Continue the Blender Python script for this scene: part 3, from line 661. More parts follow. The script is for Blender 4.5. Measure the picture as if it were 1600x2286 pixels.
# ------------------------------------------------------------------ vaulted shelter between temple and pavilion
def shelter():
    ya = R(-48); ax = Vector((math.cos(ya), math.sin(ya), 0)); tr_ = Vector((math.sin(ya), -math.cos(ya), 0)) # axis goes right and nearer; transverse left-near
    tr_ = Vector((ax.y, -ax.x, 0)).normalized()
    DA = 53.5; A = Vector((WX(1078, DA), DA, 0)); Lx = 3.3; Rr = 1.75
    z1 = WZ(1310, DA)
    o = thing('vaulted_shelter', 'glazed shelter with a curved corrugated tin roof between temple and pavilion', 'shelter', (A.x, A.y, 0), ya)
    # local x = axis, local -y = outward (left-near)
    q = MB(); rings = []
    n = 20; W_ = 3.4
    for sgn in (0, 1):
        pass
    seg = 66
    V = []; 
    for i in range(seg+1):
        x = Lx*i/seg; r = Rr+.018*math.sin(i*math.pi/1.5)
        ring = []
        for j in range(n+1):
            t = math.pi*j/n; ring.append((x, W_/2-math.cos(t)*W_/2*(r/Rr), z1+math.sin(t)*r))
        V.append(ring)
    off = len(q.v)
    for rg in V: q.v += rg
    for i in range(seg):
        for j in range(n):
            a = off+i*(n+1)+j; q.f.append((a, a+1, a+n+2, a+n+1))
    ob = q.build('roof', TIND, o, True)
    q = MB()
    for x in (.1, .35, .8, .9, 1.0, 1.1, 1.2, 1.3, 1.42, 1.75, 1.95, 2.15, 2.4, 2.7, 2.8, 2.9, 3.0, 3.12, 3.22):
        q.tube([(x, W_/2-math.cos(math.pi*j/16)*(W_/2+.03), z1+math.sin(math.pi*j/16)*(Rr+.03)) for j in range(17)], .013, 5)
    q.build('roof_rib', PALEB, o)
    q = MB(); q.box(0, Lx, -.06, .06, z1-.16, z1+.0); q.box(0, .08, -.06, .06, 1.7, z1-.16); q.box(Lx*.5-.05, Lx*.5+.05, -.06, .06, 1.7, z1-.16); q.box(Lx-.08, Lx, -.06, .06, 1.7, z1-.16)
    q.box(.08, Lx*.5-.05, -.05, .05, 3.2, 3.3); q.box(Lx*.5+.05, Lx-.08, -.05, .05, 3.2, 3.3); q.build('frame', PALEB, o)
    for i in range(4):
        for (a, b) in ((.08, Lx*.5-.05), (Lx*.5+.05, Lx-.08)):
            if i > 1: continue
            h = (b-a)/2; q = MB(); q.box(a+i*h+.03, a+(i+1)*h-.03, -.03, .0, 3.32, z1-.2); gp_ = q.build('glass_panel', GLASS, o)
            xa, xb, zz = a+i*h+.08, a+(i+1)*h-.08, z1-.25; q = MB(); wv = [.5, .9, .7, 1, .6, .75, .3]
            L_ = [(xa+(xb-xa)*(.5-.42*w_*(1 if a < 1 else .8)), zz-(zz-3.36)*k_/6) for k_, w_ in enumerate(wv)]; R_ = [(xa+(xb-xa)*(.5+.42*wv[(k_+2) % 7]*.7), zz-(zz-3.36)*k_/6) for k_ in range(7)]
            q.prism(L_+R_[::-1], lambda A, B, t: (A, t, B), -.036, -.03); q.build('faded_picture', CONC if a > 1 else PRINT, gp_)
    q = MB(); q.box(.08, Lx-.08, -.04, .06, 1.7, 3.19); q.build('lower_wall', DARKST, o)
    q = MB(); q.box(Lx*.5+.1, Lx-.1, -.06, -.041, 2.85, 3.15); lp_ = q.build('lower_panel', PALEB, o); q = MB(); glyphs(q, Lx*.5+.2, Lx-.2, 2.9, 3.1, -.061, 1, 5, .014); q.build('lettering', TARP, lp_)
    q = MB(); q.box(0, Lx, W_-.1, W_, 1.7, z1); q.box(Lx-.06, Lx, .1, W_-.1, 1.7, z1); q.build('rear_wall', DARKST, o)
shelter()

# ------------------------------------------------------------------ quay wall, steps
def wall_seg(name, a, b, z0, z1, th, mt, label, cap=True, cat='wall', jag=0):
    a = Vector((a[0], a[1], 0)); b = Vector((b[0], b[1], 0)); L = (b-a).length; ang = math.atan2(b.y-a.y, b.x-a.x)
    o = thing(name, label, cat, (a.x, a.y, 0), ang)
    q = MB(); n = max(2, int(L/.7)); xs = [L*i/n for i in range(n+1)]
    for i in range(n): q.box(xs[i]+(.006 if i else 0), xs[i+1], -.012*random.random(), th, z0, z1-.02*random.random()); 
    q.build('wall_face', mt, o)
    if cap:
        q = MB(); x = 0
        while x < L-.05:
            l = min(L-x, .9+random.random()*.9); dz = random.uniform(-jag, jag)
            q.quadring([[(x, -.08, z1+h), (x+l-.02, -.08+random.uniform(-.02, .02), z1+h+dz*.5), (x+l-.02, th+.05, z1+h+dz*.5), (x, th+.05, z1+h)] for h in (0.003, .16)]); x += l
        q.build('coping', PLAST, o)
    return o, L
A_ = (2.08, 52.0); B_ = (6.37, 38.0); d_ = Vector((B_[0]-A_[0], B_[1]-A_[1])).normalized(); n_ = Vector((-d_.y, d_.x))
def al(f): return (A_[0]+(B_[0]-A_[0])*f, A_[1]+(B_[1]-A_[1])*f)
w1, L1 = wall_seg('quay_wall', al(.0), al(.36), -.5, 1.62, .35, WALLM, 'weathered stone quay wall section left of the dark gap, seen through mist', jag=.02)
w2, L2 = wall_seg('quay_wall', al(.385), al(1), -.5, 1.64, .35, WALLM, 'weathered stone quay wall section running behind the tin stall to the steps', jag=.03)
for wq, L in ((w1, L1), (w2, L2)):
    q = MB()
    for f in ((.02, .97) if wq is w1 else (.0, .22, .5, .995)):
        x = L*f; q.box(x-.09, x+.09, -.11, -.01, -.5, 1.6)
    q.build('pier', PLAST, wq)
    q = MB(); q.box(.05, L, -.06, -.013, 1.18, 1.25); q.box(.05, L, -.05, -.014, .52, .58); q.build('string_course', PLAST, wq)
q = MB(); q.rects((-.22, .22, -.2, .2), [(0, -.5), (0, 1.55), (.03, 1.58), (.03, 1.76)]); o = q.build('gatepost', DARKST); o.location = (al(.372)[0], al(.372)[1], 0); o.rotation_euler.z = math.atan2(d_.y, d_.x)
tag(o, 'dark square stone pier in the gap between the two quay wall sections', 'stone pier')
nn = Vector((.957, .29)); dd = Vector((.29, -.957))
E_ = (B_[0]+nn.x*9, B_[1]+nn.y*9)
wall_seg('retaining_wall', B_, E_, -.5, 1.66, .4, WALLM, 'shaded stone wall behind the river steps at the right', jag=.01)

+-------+

> Requirement: All of the material above needs to be copied exactly.

> The answer:
Continue the Blender Python script for this scene: part 3, from line 661. More parts follow. The script is for Blender 4.5. Measure the picture as if it were 1600x2286 pixels.
# ------------------------------------------------------------------ vaulted shelter between temple and pavilion
def shelter():
    ya = R(-48); ax = Vector((math.cos(ya), math.sin(ya), 0)); tr_ = Vector((math.sin(ya), -math.cos(ya), 0)) # axis goes right and nearer; transverse left-near
    tr_ = Vector((ax.y, -ax.x, 0)).normalized()
    DA = 53.5; A = Vector((WX(1078, DA), DA, 0)); Lx = 3.3; Rr = 1.75
    z1 = WZ(1310, DA)
    o = thing('vaulted_shelter', 'glazed shelter with a curved corrugated tin roof between temple and pavilion', 'shelter', (A.x, A.y, 0), ya)
    # local x = axis, local -y = outward (left-near)
    q = MB(); rings = []
    n = 20; W_ = 3.4
    for sgn in (0, 1):
        pass
    seg = 66
    V = []; 
    for i in range(seg+1):
        x = Lx*i/seg; r = Rr+.018*math.sin(i*math.pi/1.5)
        ring = []
        for j in range(n+1):
            t = math.pi*j/n; ring.append((x, W_/2-math.cos(t)*W_/2*(r/Rr), z1+math.sin(t)*r))
        V.append(ring)
    off = len(q.v)
    for rg in V: q.v += rg
    for i in range(seg):
        for j in range(n):
            a = off+i*(n+1)+j; q.f.append((a, a+1, a+n+2, a+n+1))
    ob = q.build('roof', TIND, o, True)
    q = MB()
    for x in (.1, .35, .8, .9, 1.0, 1.1, 1.2, 1.3, 1.42, 1.75, 1.95, 2.15, 2.4, 2.7, 2.8, 2.9, 3.0, 3.12, 3.22):
        q.tube([(x, W_/2-math.cos(math.pi*j/16)*(W_/2+.03), z1+math.sin(math.pi*j/16)*(Rr+.03)) for j in range(17)], .013, 5)
    q.build('roof_rib', PALEB, o)
    q = MB(); q.box(0, Lx, -.06, .06, z1-.16, z1+.0); q.box(0, .08, -.06, .06, 1.7, z1-.16); q.box(Lx*.5-.05, Lx*.5+.05, -.06, .06, 1.7, z1-.16); q.box(Lx-.08, Lx, -.06, .06, 1.7, z1-.16)
    q.box(.08, Lx*.5-.05, -.05, .05, 3.2, 3.3); q.box(Lx*.5+.05, Lx-.08, -.05, .05, 3.2, 3.3); q.build('frame', PALEB, o)
    for i in range(4):
        for (a, b) in ((.08, Lx*.5-.05), (Lx*.5+.05, Lx-.08)):
            if i > 1: continue
            h = (b-a)/2; q = MB(); q.box(a+i*h+.03, a+(i+1)*h-.03, -.03, .0, 3.32, z1-.2); gp_ = q.build('glass_panel', GLASS, o)
            xa, xb, zz = a+i*h+.08, a+(i+1)*h-.08, z1-.25; q = MB(); wv = [.5, .9, .7, 1, .6, .75, .3]
            L_ = [(xa+(xb-xa)*(.5-.42*w_*(1 if a < 1 else .8)), zz-(zz-3.36)*k_/6) for k_, w_ in enumerate(wv)]; R_ = [(xa+(xb-xa)*(.5+.42*wv[(k_+2) % 7]*.7), zz-(zz-3.36)*k_/6) for k_ in range(7)]
            q.prism(L_+R_[::-1], lambda A, B, t: (A, t, B), -.036, -.03); q.build('faded_picture', CONC if a > 1 else PRINT, gp_)
    q = MB(); q.box(.08, Lx-.08, -.04, .06, 1.7, 3.19); q.build('lower_wall', DARKST, o)
    q = MB(); q.box(Lx*.5+.1, Lx-.1, -.06, -.041, 2.85, 3.15); lp_ = q.build('lower_panel', PALEB, o); q = MB(); glyphs(q, Lx*.5+.2, Lx-.2, 2.9, 3.1, -.061, 1, 5, .014); q.build('lettering', TARP, lp_)
    q = MB(); q.box(0, Lx, W_-.1, W_, 1.7, z1); q.box(Lx-.06, Lx, .1, W_-.1, 1.7, z1); q.build('rear_wall', DARKST, o)
shelter()

# ------------------------------------------------------------------ quay wall, steps
def wall_seg(name, a, b, z0, z1, th, mt, label, cap=True, cat='wall', jag=0):
    a = Vector((a[0], a[1], 0)); b = Vector((b[0], b[1], 0)); L = (b-a).length; ang = math.atan2(b.y-a.y, b.x-a.x)
    o = thing(name, label, cat, (a.x, a.y, 0), ang)
    q = MB(); n = max(2, int(L/.7)); xs = [L*i/n for i in range(n+1)]
    for i in range(n): q.box(xs[i]+(.006 if i else 0), xs[i+1], -.012*random.random(), th, z0, z1-.02*random.random()); 
    q.build('wall_face', mt, o)
    if cap:
        q = MB(); x = 0
        while x < L-.05:
            l = min(L-x, .9+random.random()*.9); dz = random.uniform(-jag, jag)
            q.quadring([[(x, -.08, z1+h), (x+l-.02, -.08+random.uniform(-.02, .02), z1+h+dz*.5), (x+l-.02, th+.05, z1+h+dz*.5), (x, th+.05, z1+h)] for h in (0.003, .16)]); x += l
        q.build('coping', PLAST, o)
    return o, L
A_ = (2.08, 52.0); B_ = (6.37, 38.0); d_ = Vector((B_[0]-A_[0], B_[1]-A_[1])).normalized(); n_ = Vector((-d_.y, d_.x))
def al(f): return (A_[0]+(B_[0]-A_[0])*f, A_[1]+(B_[1]-A_[1])*f)
w1, L1 = wall_seg('quay_wall', al(.0), al(.36), -.5, 1.62, .35, WALLM, 'weathered stone quay wall section left of the dark gap, seen through mist', jag=.02)
w2, L2 = wall_seg('quay_wall', al(.385), al(1), -.5, 1.64, .35, WALLM, 'weathered stone quay wall section running behind the tin stall to the steps', jag=.03)
for wq, L in ((w1, L1), (w2, L2)):
    q = MB()
    for f in ((.02, .97) if wq is w1 else (.0, .22, .5, .995)):
        x = L*f; q.box(x-.09, x+.09, -.11, -.01, -.5, 1.6)
    q.build('pier', PLAST, wq)
    q = MB(); q.box(.05, L, -.06, -.013, 1.18, 1.25); q.box(.05, L, -.05, -.014, .52, .58); q.build('string_course', PLAST, wq)
q = MB(); q.rects((-.22, .22, -.2, .2), [(0, -.5), (0, 1.55), (.03, 1.58), (.03, 1.76)]); o = q.build('gatepost', DARKST); o.location = (al(.372)[0], al(.372)[1], 0); o.rotation_euler.z = math.atan2(d_.y, d_.x)
tag(o, 'dark square stone pier in the gap between the two quay wall sections', 'stone pier')
nn = Vector((.957, .29)); dd = Vector((.29, -.957))
E_ = (B_[0]+nn.x*9, B_[1]+nn.y*9)
wall_seg('retaining_wall', B_, E_, -.5, 1.66, .4, WALLM, 'shaded stone wall behind the river steps at the right', jag=.01)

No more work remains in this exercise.